Bee colony forms inside vehicle during driver’s lunch break
The parking lot at a western Pennsylvania shopping center was abuzz on Thursday afternoon after a woman returned from her lunch break to find a one-foot-tall swarm of honeybees nesting in the cab of her pickup.
Crystal Smith said she and a co-worker spent only 15 minutes inside the Main Moon Chinese Restaurant in Richland Township, Pa., before employees warned her that she wouldn’t be driving back to work anytime soon. After Richland police were alerted, they called in beekeeper Greg Berkebile of Kring Street for a removal.
Berkebile surmised that a queen bee, recently ousted from her hive, decided to start a new home in Smith’s white pickup and floated through the open back window. Thousands of worker bees followed, attracted to the pheromones emitted by the queen. Wherever a queen bee decides to land, the workers pile on.
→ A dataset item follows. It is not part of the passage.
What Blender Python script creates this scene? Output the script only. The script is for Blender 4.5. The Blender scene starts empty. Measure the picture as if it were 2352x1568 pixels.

Berkebile arrived on the scene quickly by forgoing a run for his equipment. Working without his smoke gun, he lit one of Smith’s cigarettes inside the truck, using it to confuse the bees and shoo them outside. He explained Smith’s situation as a fairly common occurrence and focused on finding and moving the queen bee so that her subjects would follow.
“You don’t move the bees,” Berkebile said. “The bees move the bees.”